REVIEW: Make your expensive digital camera look like an expensive regular camera with Exposure from Alien Skin - Macenstein

REVIEW: Make your expensive digital camera look like an expensive regular camera with Exposure from Alien Skin

Posted by Dr. Macenstein

As good as today’s digital cameras are, even the high-priced prosumer SLRs can’t quite deliver images with the look and feel of real film. I own a Canon 20D SLR, and I love the clarity, size, and quality of the images it produces. However, 90% of the time I am ashamed to admit I leave the camera’s settings on “auto”, and rely on Photoshop to aid with such trivial things as lighting, focus and composition. However, as good as Photoshop is, it takes quite a bit of time and fiddling of settings to achieve a real film-like quality in your shots. Add to that the fact I now have an iPhoto library of over 20,000 shots and 2 small kids to run after, and you can see why I began looking for an easier solution.

Enter Exposure, a Photoshop plug-in from Alien Skin Software. Exposure aims to take all the frustration and time-consuming guess work out of mimicking the look of real film in your digital shots, and it works wonders.

Exposure achieves its results via a very simple and intuitive interface. Coming from the video world, I found Exposure to be similar to DigiEffects Film Look plug-in for After Effects. First you choose whether you want your image to look like either color or black and white film. You are then presented with around 50 different presets designed to mimic various traditional film stocks and effects. For instance, in the color category choices include such presets as: Agfa RSX II 100 (grain off), Kodak Ektachrome 100GX, Cross Processed Provia 100F, Lomo Cross Processed Konica Film, etc.

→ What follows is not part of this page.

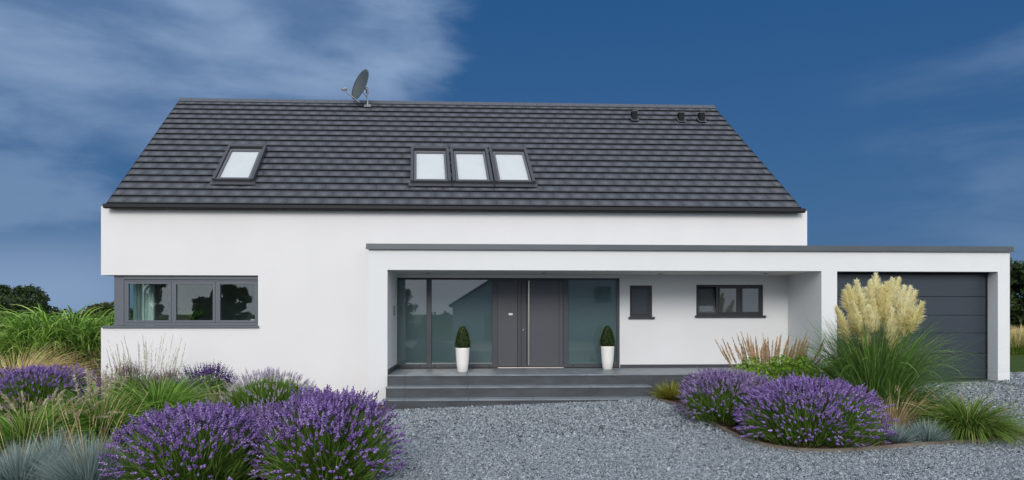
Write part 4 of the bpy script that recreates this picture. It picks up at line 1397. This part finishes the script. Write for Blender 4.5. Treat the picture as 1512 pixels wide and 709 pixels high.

Above: click to enlarge: Exposure’s interface is very intuitive, and offers a bunch of different preview options, such as 8 different split screen views, and a toggle switch to pop between your current setting and the original photo.

Once you select a preset, you can either apply it “As Is” (which for the most part is what you’ll do) or, for the more experienced photo buff, you can tweak individual settings to create the look you’re after. Everything in Exposure is adjustable, from tone, focus, color, and grain (you can even specify how much grain goes in the midtones versus in the shadows!). The best part is once you are happy with your tweaking, you can save your settings as a new preset you can then apply to other images. Additional presets are available on Alien Skin’s site, and they encourage you to share your presets with other users.

They say a picture’s worth 1000 words, so I will throw up a couple sample pics here, but these only touch the surface of what Exposure can do.

Above: This original shot was a very nice shot of my daughter and I at my brother’s wedding in Cape Cod.

Above: Simply using Photoshop or iPhoto’s “desaturate” filter yields an OK but flat looking digital look.

Above: Check out the difference Exposure’s “Special- Only Blue Sensative” preset makes. Notice the difference in the water?

Above: Exposure’s “Negative Blue for Infrared” preset. Notice how defined the shows the rocks cast are now compared to the shot above.

Above: Original candid shot.

Above: Exposure’s “Modify – Leave strong reds” setting. Notice the trees and grass have faded back to help the subject pop more.

Above: Original

Above: Notice how subtle differences in light between this and the picture above create completely different moods.

The key to getting great results with Exposure is starting with a decent image with decent lighting for Exposure to work with. Don’t expect a dark, grainy shot of grandma blowing out her 90th birthday candles to magically look great.


There is something about the look of film, both still and moving, that is just more compelling than the clean look digital photos and video can deliver. Exposure really does deliver great results in a fraction of the time it takes to achieve similar results on your own. The included presets are, for the most part, all very well done, and provide a quick way to preview many different film looks, or act as a great starting point in creating your own looks.

This ease of use and time-savings comes at a price, however, as Exposure costs $199 (almost as much as an entry-level digital camera) but Alien Skin offers a discount for owners of other Alien Skin products. I would say Exposure is definitely targeted at the prosumer/professional digital photographer looking to recapture some of the richness of film that gets lost in the move to digital. For those discerning digital photo pros, Exposure is a must have tool in your photo arsenal.

Exposure by Alien Skin Software

Price: $199 (discount available for owners of other Alien Skin products)

Pros: Great film-like results, intuitive interface, large number of presets, fully customizable, can save your own presets.

Cons: A bit expensive for the causal digital photographer

One Response to “REVIEW: Make your expensive digital camera look like an expensive regular camera with Exposure from Alien Skin”
  1. $199? Thats not bad at all. Definitely worth it. And I love how those shots came out, especially the black and white one. It came out much sharper with Exposure. I work with photos every week, and I edit them mostly using Photoshop and sometimes iPhoto, but not always happy with the outcome. A lot of times the lighting is all wrong and the picture just looks like it’s poor quality. Photoshop’s good for little touch-ups and some filters. I think I will invest in Exposure quite soon.